• Problem details: Starting with the first line of the data that follows, transcribe every line verbatim until the line containing "1.25, 'anthracite'); mb.build('post', t)" has been transcribed.
─── Data excerpts ───
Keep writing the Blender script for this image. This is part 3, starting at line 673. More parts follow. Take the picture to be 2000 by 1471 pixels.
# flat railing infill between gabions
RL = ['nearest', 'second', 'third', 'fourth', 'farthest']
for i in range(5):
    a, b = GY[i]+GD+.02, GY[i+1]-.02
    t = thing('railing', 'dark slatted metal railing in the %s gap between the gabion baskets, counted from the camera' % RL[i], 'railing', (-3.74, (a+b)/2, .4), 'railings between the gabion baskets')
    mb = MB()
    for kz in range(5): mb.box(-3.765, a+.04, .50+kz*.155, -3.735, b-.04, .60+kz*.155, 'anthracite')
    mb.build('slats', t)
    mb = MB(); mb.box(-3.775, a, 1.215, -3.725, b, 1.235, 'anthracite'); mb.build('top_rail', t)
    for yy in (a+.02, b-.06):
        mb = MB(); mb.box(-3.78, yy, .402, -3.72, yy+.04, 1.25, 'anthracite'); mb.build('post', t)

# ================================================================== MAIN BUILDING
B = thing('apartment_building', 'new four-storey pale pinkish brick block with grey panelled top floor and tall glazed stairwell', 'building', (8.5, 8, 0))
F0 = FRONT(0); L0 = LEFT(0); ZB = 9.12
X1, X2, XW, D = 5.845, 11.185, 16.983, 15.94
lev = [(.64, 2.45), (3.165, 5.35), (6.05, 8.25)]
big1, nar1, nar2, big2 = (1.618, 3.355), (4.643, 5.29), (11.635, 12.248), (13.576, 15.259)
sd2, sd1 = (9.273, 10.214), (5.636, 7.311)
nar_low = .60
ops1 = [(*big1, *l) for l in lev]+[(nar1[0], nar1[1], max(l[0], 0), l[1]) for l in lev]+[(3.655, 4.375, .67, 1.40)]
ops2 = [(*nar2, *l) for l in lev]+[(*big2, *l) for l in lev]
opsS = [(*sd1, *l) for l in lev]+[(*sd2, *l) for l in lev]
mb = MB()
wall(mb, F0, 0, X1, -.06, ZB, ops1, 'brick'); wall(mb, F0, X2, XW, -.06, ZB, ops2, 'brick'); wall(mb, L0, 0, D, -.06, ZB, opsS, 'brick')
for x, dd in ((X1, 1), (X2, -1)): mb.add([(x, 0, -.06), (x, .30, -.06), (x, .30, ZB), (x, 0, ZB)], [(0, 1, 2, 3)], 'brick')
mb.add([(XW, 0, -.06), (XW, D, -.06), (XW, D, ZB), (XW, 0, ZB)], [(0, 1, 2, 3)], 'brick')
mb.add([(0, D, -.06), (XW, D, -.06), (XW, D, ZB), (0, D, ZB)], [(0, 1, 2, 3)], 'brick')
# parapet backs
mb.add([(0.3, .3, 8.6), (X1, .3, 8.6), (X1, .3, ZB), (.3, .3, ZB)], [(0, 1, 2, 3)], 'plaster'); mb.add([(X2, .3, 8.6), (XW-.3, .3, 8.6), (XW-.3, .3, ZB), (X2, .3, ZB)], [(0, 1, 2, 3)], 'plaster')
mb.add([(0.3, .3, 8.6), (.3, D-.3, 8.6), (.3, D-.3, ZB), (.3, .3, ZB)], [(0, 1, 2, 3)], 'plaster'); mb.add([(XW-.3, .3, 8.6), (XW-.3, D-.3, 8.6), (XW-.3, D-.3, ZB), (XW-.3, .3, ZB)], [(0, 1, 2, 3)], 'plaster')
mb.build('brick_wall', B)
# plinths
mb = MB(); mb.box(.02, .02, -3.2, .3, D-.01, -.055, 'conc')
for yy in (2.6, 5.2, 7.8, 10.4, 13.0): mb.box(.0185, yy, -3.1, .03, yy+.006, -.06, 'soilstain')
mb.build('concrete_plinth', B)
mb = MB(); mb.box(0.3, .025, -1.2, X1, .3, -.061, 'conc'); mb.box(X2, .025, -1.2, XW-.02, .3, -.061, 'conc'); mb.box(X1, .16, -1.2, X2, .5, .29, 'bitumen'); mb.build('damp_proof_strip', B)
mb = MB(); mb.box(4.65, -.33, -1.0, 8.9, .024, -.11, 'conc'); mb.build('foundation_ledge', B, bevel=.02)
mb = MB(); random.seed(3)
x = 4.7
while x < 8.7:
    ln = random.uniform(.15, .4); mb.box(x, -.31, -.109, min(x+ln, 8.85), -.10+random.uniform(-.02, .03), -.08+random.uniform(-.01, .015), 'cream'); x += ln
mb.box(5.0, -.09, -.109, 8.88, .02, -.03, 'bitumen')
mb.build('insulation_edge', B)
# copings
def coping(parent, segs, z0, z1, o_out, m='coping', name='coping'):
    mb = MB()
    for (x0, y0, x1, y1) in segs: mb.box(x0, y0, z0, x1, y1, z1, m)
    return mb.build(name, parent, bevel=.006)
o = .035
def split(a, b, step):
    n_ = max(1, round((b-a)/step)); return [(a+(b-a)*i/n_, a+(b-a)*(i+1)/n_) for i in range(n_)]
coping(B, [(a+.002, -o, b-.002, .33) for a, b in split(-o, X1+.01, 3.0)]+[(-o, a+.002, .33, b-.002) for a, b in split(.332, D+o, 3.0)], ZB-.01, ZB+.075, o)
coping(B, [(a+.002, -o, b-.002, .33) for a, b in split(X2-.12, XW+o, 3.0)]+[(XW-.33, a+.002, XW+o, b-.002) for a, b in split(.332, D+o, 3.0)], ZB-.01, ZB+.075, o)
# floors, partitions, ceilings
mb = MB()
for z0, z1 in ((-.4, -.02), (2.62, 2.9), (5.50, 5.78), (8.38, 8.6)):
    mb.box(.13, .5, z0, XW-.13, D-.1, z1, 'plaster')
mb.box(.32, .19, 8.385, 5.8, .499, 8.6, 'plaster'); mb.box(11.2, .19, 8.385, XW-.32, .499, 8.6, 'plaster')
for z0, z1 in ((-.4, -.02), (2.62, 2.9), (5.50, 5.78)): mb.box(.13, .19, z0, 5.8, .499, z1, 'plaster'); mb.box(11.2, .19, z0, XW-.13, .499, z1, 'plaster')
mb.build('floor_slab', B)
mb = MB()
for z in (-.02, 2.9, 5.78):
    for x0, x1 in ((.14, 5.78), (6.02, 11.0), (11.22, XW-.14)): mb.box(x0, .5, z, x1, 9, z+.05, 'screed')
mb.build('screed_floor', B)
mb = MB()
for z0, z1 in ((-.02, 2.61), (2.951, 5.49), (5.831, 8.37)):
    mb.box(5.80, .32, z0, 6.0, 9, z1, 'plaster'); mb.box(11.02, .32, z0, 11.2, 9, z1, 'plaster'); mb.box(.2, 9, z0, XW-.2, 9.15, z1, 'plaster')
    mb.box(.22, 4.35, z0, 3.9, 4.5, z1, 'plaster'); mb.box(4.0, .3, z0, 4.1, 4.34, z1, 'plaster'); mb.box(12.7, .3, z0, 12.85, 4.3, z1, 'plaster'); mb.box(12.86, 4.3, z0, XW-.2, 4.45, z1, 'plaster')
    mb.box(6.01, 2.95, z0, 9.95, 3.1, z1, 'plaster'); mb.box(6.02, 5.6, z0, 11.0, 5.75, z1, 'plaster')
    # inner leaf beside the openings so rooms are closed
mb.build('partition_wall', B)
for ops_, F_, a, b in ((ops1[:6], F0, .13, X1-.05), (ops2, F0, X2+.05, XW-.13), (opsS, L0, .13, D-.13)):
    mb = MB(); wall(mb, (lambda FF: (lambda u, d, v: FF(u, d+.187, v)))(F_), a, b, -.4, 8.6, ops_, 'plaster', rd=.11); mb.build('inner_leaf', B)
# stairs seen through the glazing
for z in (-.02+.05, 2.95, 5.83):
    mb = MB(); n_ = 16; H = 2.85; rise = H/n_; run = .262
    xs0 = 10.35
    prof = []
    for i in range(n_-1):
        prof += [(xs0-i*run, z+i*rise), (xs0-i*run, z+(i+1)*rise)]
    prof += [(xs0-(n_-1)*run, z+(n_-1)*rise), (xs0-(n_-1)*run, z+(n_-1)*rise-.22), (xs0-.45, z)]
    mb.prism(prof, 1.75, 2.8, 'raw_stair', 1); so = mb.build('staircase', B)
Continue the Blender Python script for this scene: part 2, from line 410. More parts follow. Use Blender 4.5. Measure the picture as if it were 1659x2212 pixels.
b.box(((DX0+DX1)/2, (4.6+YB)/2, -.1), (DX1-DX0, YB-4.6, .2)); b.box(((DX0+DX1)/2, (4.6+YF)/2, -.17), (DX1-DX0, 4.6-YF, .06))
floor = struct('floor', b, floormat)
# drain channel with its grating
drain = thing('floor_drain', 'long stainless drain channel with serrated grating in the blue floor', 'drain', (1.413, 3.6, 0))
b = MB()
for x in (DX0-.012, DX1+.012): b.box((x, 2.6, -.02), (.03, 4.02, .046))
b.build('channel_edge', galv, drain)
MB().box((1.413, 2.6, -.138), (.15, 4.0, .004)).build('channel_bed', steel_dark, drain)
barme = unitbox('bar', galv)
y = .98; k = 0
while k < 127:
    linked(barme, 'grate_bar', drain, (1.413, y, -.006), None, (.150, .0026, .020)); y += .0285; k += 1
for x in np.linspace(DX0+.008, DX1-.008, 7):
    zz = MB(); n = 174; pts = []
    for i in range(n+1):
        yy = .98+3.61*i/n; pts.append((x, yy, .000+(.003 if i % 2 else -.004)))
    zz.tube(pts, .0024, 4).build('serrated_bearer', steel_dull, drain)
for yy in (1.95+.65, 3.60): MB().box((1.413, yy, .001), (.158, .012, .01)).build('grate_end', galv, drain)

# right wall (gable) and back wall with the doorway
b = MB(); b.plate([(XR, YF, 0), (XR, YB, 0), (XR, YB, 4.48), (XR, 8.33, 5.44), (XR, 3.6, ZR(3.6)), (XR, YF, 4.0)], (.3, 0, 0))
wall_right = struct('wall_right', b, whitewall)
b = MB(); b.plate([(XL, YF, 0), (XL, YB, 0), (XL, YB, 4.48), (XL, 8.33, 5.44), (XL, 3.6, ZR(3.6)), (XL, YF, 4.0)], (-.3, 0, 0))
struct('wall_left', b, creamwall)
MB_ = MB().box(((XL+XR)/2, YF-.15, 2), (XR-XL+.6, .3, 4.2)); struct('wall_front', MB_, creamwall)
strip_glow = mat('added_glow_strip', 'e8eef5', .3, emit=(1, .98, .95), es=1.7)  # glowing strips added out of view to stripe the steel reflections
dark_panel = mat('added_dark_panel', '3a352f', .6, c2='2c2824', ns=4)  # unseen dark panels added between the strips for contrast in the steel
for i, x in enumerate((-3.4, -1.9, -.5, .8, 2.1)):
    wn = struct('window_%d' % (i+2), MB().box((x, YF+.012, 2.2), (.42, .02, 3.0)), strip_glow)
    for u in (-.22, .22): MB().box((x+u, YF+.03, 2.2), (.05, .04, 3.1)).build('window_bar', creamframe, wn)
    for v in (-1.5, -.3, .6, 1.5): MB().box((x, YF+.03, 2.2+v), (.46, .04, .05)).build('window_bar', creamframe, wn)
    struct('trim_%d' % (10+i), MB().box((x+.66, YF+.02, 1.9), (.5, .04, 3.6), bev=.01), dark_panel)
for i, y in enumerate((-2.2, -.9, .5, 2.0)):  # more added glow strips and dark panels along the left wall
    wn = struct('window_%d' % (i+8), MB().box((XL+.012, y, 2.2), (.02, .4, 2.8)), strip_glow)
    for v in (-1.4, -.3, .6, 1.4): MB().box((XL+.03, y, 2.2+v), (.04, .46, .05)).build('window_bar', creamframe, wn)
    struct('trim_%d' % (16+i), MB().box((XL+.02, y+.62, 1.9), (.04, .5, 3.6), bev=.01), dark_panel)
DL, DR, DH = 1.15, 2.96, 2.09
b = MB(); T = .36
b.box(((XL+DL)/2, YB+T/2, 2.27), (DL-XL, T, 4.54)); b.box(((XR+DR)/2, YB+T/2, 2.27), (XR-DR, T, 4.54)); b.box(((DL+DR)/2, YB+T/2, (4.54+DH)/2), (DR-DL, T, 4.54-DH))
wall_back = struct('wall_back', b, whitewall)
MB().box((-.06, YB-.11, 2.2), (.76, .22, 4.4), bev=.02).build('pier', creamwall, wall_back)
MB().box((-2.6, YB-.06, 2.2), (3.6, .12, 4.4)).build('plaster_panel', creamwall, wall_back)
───
• Completed exercise:
Keep writing the Blender script for this image. This is part 3, starting at line 673. More parts follow. Take the picture to be 2000 by 1471 pixels.
# flat railing infill between gabions
RL = ['nearest', 'second', 'third', 'fourth', 'farthest']
for i in range(5):
    a, b = GY[i]+GD+.02, GY[i+1]-.02
    t = thing('railing', 'dark slatted metal railing in the %s gap between the gabion baskets, counted from the camera' % RL[i], 'railing', (-3.74, (a+b)/2, .4), 'railings between the gabion baskets')
    mb = MB()
    for kz in range(5): mb.box(-3.765, a+.04, .50+kz*.155, -3.735, b-.04, .60+kz*.155, 'anthracite')
    mb.build('slats', t)
    mb = MB(); mb.box(-3.775, a, 1.215, -3.725, b, 1.235, 'anthracite'); mb.build('top_rail', t)
    for yy in (a+.02, b-.06):
        mb = MB(); mb.box(-3.78, yy, .402, -3.72, yy+.04, 1.25, 'anthracite'); mb.build('post', t)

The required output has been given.